Work required:
Starting with the first line of the listing, quote each line exactly until and including the one with "2.16).build('box', MT['trunk'], t)", leaving pictures out.

Information shown:
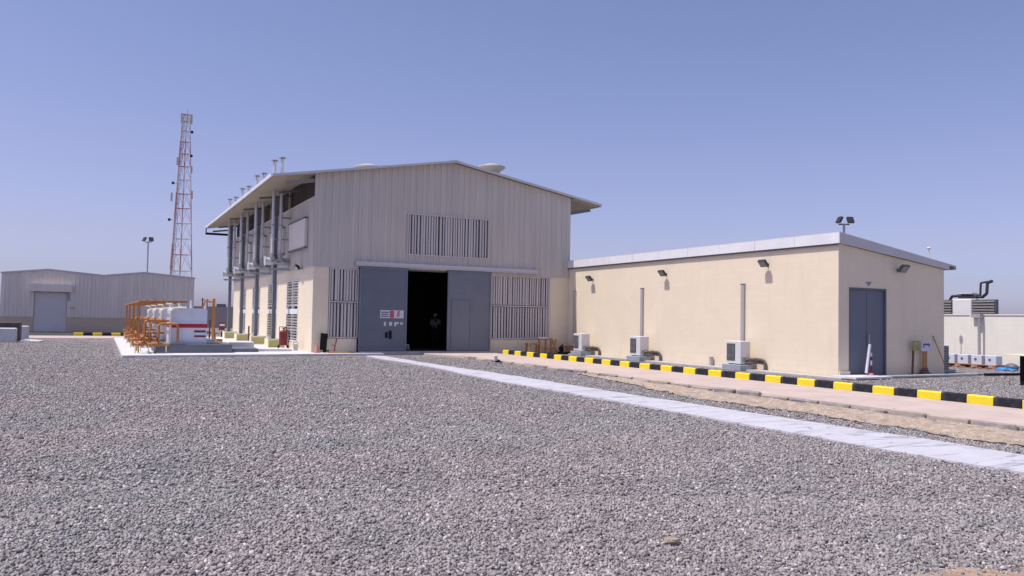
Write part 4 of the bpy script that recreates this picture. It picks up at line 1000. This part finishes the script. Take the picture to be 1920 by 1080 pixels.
MB().cyl((0, 0, 0), (0, 0, 2.05), .045, n=10).build('shaft', MT['steel'], t); MB().box(-.05, .2, -.05, .35, 2.0, 2.16).build('box', MT['trunk'], t)

# pallet with crates
t = thing('pallet', 'wooden pallet on brick rubble carrying four grey crates', 'pallet', (23.15, -14.05, -.03))
mb = MB()
for k in range(6): mb.box(.0 + k * .12, .09 + k * .12, 0, 2.3, .12, .15)
mb.build('deck', MT['wood'], t)
for yy in (0.05, .75, 1.45, 2.15): MB().box(.0, .7, yy, yy + .12, .0, .119).build('bearer', MT['brick'], t)
cl = ['grey crate with dark port at the right end of the pallet', 'grey crate second from the right on the pallet', 'grey crate third from the right on the pallet', 'grey crate at the left end of the pallet by the annex corner']
for k in range(4):
    t = thing('crate', cl[k], 'crate', (23.2, -14.02 + .57 * k, .122), group='grey crates on the pallet')
    MB().bbox(0, .40, 0, .44, 0, .36, .012).build('body', MT['tank'], t)
    MB().cyl((-.012, .25, .20), (-.001, .25, .20), .05, n=12).build('port', MT['ink'], t)
mb = MB(); rr3 = random.Random(9)
mb.sphere((0, 0, .02), .2, 14, 10, (.8, 1.3, .5)); mb.sphere((.05, -.3, .03), .15, 10, 6, (1, 1.6, .4))
mb.v = [(a + rr3.uniform(-.03, .03), b + rr3.uniform(-.03, .03), max(0, c + rr3.uniform(-.02, .03))) for a, b, c in mb.v]
o = mb.build('tarpaulin', MT['blue']); o.location = (22.6, -14.6, -.03); tag(o, 'crumpled bright blue sheet on the gravel beside the pallet', 'tarpaulin')
mb = MB(); mb.sphere((0, 0, .1), .2, 10, 8, (1, 1.3, .8)); o = mb.build('sack', MT['darksteel']); o.location = (23.4, -14.5, -.03); tag(o, 'dark sack behind the blue sheet', 'sack')
for k in range(7):
    mb = MB(); r = random.Random(40 + k); mb.box(-.11, .11, -.055, .055, 0, .07); o = mb.build('brick', MT['brick']); o.location = (22.75 + r.uniform(-.1, .15), -14.0 + .33 * k, -.03); o.rotation_euler = (0, 0, r.uniform(0, 3)); tag(o, 'loose reddish brick on the gravel before the pallet', 'brick', 'loose bricks before the pallet')
# work table at right edge
t = thing('work_table', 'table with a dark side panel at the right edge of the yard', 'table', (15.49, -19.66, -.03))
MB().box(-.35, 1.2, -.9, .42, .84, .87).build('top', MT['creamp'], t)
MB().box(-.02, .9, -.75, .13, 0, .839).build('side_panel', MT['black'], t)
mb = MB(); mb.bbox(.1, .4, -.25, .0, 0, .25, .02); o = mb.build('toolbox', MT['cone']); o.location = (15.62, -19.86, .842); tag(o, 'salmon coloured box on the table at the right edge', 'box')

# left edge blocks
t = MB(); t.bbox(-13.2, -11.5, 13.5, 14.3, -.02, .68, .04); o = t.build('concrete_block', MT['palecon']); tag(o, 'large pale concrete block at the left edge', 'concrete block')
t = MB(); t.bbox(-13.0, -11.45, 14.9, 16.1, -.02, .95, .03); o = t.build('dark_bin', MT['ventdark']); tag(o, 'dark brown bin behind the large concrete block at the left edge', 'bin')
t = MB(); t.bbox(-11.72, -11.35, 18.9, 19.6, -.02, .70, .04); o = t.build('concrete_block', MT['palecon']); tag(o, 'small upright concrete block beside the dark bin', 'concrete block')
t = MB(); t.prism([(-11.45, 14.9), (-10.5, 13.9), (-10.35, 15.0), (-11.3, 17.4)], 'z', -.02, .03); o = t.build('white_slab', MT['whitecon']); tag(o, 'flat white slab lying on the gravel beside the concrete blocks', 'slab')

# ------------------------------------------------------------------ light masts and tower
def mast(loc, h, label, rz=0, turn=(-.6, .6), sp=.27, sc=1.0):
    t = thing('light_mast', label, 'light mast', loc, rz)
    MB().cyl((0, 0, 0), (0, 0, h), .085, .05, 12).build('pole', MT['steel'], t)
    MB().bar((-sp, 0, h), (sp, 0, h), .06).build('crossarm', MT['darksteel'], t)
    for sx, tn in zip((-1, 1), turn):
        R = Matrix.Rotation(tn, 3, 'Z') @ Matrix.Rotation(-.5, 3, 'X')
        mb = MB(); mb.box(sx * sp - .17 * sc, sx * sp + .17 * sc, -.15, -.05, h + .04, h + .04 + .34 * sc, R, (sx * sp, -.1, h + .2)); mb.build('floodlight', MT['lamp'], t)
mast((-4.65, 36.0, 0), 7.1, 'light mast with two floodlights standing behind the far shed', -.47)
mast((20.9, -8.8, 0), 5.95, 'light mast with two floodlights rising behind the annex roof', -.47, (-1.35, .1), .23, .82)
t = thing('lightning_rod', 'thin white rod with a round head rising beyond the annex roof', 'rod', (24.2, -10.47, 0))
MB().cyl((0, 0, 0), (0, 0, 4.95), .035, .02, 8).build('rod', MT['acw'], t); MB().sphere((0, 0, 4.98), .09, 10, 8, (1, 1, .6)).build('head', MT['acw'], t)

def tower():
    t = thing('lattice_tower', 'tall slender red and white lattice communications mast', 'lattice tower', (4.5, 117.3, 0))
    H = 36.3
    def leg(k, z):
        f = z / H
        base = [(-2.15, .6), (1.85, -.5), (-.25, 1.9)][k]; top = [(-.75, .1), (.45, -.15), (-.05, .5)][k]
        return (base[0] + (top[0] - base[0]) * f, base[1] + (top[1] - base[1]) * f, z)
    for k in range(3):
        MB().cyl(leg(k, 0), leg(k, H), .20 if k == 0 else .12, .11 if k == 0 else .07, 8).build('leg', MT['tower'], t)
    mb = MB(); n = 15; zs = [H * (1 - (1 - i / n) ** 1.25) for i in range(n + 1)]
    for i in range(1, n + 1):
        mb = MB()
        for a, b in ((0, 1), (1, 2), (2, 0)): mb.bar(leg(a, zs[i]), leg(b, zs[i]), .10)
        mb.build('bracing_ring', MT['tower'], t)
    mb = MB()
    for i in range(n):
        for a, b in ((0, 1), (1, 2), (2, 0)):
            A, B = leg(a, zs[i]), leg(b, zs[i]); Cc = leg(a, zs[i + 1]); D = leg(b, zs[i + 1])
            mid = tuple((p + q) / 2 for p, q in zip(Cc, D)); mb.bar(A, mid, .05); mb.bar(B, mid, .05)
    mb.build('braces', MT['tower'], t)
    mb = MB(); o = Vector((.28, -.1, 0))
    mb.bar(Vector(leg(0, 0)) + o, Vector(leg(0, H)) + o * .8, .10); mb.bar(Vector(leg(0, 0)) + o * 1.9, Vector(leg(0, H)) + o * 1.5, .08); mb.build('cable_ladder', MT['tower'], t)
    for z, sx, s in ((34.6, -.9, 1.7), (34.6, .7, 1.7), (34.8, .0, 1.5), (21.5, 1.15, 1.4), (20.8, -2.1, 1.5), (27.2, -1.35, 1.3), (26.0, .95, 1.2)):
        MB().box(sx - .16, sx + .16, -.45, -.25, z, z + s).build('panel_antenna', MT['clad'], t)
    for z, sx in ((24.0, -1.95), (17.6, -2.35), (29.0, .85), (33.2, .85)):
        MB().cyl((sx, -.5, z), (sx, -.2, z), .24, n=16).build('dish', MT['lamp'], t)
        MB().bar((sx, -.2, z), (sx * .55, 0, z), .08).build('dish_arm', MT['tower'], t)
    MB().cyl((0, 0, H), (0, 0, H + .9), .04, n=6).build('spike', MT['tower'], t)
tower()

# ------------------------------------------------------------------ light
sd = Vector((-1, .14, 2.2)).normalized()          # towards the sun
elev = math.asin(sd.z)
L = bpy.data.lights.new('sun', 'SUN'); L.energy = 3.6; L.angle = math.radians(.53); L.color = (1.0, .93, .87)
so = bpy.data.objects.new('sun', L); COL.objects.link(so); so.rotation_euler = sd.to_track_quat('Z', 'Y').to_euler()
w = bpy.data.worlds.new('World'); S.world = w; w.use_nodes = True; nt = w.node_tree
sky = nt.nodes.new('ShaderNodeTexSky'); sky.sky_type = 'NISHITA'; sky.sun_disc = False
sky.sun_elevation = elev; sky.sun_rotation = math.atan2(sd.x, sd.y); sky.altitude = 0; sky.air_density = 1.0; sky.dust_density = 1.2; sky.ozone_density = 1.5
bg = nt.nodes['Background']; bg.inputs[1].default_value = .12
tcw = nt.nodes.new('ShaderNodeTexCoord'); sep = nt.nodes.new('ShaderNodeSeparateXYZ'); nt.links.new(tcw.outputs['Generated'], sep.inputs[0])
tr = ramp(nt, sep.outputs[2], [(0.0, (.84, .82, 1.36)), (.05, (.76, .72, 1.08)), (.09, (.84, .71, .96)), (.19, (.92, .76, .94)), (.35, (.95, .81, .95)), (1.0, (1.0, .84, .93))])
tint = mixc(nt, 1.0, sky.outputs[0], tr, 'MULTIPLY')
nt.links.new(tint, bg.inputs[0])

# ------------------------------------------------------------------ camera
cam = bpy.data.cameras.new('camera'); co = bpy.data.objects.new('camera', cam); COL.objects.link(co)
fw = Vector((.45342685, .89048945, .03785012)); rt = Vector((.89067431, -.45428575, .01799267)); up = Vector((-.03321705, -.02555377, .99912143))
mat = Matrix((rt, up, -fw)).transposed().to_4x4(); mat.translation = Vector((CX, CY, CZ)); co.matrix_world = mat
cam.sensor_width = 36; cam.lens = 1508.95 / 1920 * 36; cam.clip_start = .1; cam.clip_end = 5000
S.camera = co
S.view_settings.view_transform = 'Standard'; S.view_settings.look = 'None'; S.view_settings.gamma = 1; S.view_settings.exposure = .29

Solved problem:
Write part 4 of the bpy script that recreates this picture. It picks up at line 1000. This part finishes the script. Take the picture to be 1920 by 1080 pixels.
MB().cyl((0, 0, 0), (0, 0, 2.05), .045, n=10).build('shaft', MT['steel'], t); MB().box(-.05, .2, -.05, .35, 2.0, 2.16).build('box', MT['trunk'], t)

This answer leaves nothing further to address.